Arthur Sullivan's first collaboration with W.S. Gilbert was in 1871, on
Thespis. In 1875, the year that was to bring them their
first great comic opera success in Trial by Jury, they collaborated
on a set of parlor ballads. These included the sentimental Sweethearts,
which quickly became one of the most popular songs of the decade. Which
of these "sweethearts" is truer? In love, as in all things,
appearances can be deceiving.
So great was the danger at the end of the 18th century of the extinction
of ancient Irish folk music that, according to poet Thomas Moore in the
preface to his own work, The Irish Melodies, "a great
music-meeting held at Belfast in the year 1792, at which the two or three
still remaining of the old race of wandering harpers assisted, exhibited
the last public effort made by the lovers of Irish music to preserve to
their country the only grace or ornament left to her, out of the wreck
of all her liberties and hopes." A Mr. Edward Bunting had been hired
to record at this meeting the repertoire of these itinerant musicians,
and his first volume of national airs was published in 1796. The ten volumes
of Moore's Irish Melodies were published from 1807-34, half
a lifetime's effort to memorialize these airs in song. The most famous
of these is probably "The Last Rose of Summer." Farewell!

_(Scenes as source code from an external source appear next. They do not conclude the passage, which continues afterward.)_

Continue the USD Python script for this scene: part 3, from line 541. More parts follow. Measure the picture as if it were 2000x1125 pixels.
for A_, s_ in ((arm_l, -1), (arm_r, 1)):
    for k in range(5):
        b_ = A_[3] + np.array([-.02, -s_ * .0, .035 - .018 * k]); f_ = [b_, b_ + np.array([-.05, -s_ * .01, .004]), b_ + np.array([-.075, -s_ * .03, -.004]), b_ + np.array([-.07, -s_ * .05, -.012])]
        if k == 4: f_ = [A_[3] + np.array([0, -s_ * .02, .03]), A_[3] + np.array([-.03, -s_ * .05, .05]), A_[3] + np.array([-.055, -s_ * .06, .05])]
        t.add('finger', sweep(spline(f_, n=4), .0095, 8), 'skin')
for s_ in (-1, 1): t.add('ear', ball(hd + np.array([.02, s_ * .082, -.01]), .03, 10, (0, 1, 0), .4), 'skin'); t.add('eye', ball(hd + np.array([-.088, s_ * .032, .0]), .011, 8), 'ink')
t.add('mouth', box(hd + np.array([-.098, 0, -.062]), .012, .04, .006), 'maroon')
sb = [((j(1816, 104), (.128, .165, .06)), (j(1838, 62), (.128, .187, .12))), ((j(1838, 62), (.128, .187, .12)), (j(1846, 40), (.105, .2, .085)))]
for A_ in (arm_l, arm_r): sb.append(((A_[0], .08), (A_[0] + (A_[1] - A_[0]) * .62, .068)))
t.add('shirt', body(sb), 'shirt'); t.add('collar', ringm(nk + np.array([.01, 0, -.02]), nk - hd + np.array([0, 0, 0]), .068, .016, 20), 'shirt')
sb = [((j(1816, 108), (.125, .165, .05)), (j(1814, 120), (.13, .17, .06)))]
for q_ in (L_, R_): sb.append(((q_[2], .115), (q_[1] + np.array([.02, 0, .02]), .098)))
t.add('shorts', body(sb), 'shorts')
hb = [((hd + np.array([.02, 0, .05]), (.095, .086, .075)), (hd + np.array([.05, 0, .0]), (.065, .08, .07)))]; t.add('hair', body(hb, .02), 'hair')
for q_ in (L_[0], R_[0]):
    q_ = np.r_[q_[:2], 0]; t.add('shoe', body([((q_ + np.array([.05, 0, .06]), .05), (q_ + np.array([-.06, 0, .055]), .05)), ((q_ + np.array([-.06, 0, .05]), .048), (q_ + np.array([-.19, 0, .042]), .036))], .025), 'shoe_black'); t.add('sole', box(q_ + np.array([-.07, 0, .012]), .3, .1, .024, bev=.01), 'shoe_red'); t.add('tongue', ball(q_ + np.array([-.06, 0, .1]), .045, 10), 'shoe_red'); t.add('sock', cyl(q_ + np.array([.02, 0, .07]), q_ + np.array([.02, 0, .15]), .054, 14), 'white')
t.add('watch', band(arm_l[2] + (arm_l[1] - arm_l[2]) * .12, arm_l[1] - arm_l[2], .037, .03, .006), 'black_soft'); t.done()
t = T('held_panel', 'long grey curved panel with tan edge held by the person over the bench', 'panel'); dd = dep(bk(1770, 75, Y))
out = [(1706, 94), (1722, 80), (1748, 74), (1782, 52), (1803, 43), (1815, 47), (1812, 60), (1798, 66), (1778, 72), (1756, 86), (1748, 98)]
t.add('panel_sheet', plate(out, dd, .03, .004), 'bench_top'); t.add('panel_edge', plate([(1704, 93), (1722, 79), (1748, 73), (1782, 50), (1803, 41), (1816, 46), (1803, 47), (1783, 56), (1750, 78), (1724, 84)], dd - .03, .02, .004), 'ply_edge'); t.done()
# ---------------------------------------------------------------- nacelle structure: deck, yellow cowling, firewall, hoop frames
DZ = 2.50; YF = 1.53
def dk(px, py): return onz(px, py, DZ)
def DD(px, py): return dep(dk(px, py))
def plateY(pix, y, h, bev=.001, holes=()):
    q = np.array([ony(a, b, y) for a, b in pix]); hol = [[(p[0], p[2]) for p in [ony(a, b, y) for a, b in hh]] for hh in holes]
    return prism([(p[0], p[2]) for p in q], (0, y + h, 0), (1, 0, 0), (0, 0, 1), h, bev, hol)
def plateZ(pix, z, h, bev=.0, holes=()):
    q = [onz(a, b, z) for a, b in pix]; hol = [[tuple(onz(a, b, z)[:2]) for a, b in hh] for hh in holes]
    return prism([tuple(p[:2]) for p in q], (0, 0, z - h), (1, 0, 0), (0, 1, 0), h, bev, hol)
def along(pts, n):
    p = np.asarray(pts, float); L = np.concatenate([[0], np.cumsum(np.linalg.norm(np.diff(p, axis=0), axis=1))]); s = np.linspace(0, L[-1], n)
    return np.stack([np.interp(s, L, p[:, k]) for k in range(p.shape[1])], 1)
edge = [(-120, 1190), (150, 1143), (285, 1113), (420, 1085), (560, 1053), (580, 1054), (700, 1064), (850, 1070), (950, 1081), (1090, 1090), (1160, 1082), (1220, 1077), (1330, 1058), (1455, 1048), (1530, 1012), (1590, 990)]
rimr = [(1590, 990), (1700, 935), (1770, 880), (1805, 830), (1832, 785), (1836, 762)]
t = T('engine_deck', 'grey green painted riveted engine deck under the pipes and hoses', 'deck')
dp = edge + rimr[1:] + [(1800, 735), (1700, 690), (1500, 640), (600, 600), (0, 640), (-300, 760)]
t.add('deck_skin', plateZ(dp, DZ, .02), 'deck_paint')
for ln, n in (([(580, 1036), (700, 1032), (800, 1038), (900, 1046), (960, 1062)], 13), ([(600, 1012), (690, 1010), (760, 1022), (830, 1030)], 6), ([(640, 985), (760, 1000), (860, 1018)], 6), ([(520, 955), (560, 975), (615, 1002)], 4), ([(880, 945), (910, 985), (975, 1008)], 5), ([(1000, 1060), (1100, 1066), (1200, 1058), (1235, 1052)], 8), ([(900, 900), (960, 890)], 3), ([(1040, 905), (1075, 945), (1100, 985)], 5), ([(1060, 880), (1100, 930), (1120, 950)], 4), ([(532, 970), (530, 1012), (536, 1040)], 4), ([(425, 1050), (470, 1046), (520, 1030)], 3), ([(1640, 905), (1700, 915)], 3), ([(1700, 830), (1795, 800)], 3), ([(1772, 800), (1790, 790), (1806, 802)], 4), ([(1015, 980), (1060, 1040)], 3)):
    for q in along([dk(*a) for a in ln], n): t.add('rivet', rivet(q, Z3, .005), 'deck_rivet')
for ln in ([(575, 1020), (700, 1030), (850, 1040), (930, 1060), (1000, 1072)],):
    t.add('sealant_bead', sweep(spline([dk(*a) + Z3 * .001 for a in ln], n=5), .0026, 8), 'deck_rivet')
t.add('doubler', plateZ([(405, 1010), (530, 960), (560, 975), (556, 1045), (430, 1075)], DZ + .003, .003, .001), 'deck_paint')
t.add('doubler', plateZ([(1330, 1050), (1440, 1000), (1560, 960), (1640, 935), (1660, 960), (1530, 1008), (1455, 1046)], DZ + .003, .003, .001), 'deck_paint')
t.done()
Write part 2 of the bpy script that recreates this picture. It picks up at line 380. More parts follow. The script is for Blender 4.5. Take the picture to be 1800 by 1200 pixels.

But Whenever captures the acknowledgment, by a country
torn apart by political strife, that it is what binds us one to another
that really matters.
Ivor Novello was born in Wales in 1893. He became a matinee idol of the
British stage, a film actor, and a playwright and composer of popular
operettas. Like his contemporary Noel Coward, Novello wrote and starred
in his own productions, while his dashing and distinguished good looks
assured him of leading man status whatever his milieu. The Dancing
Years was his 1939 triumph with frequent collaborator and lyricist
Christopher Hassall. The show made the point that beauty - in this case,
Music - must always triumph over any efforts to kill or destroy it, as
represented by the Nazis. As he sometimes did, Novello provided Hassall
with the title lyric for I Can Give you the
Starlight, which was Hassall's favorite among all of Novello's
tunes. It reminds us that in the simple joy of giving lies our greatest
capacity to heal ourselves and each other.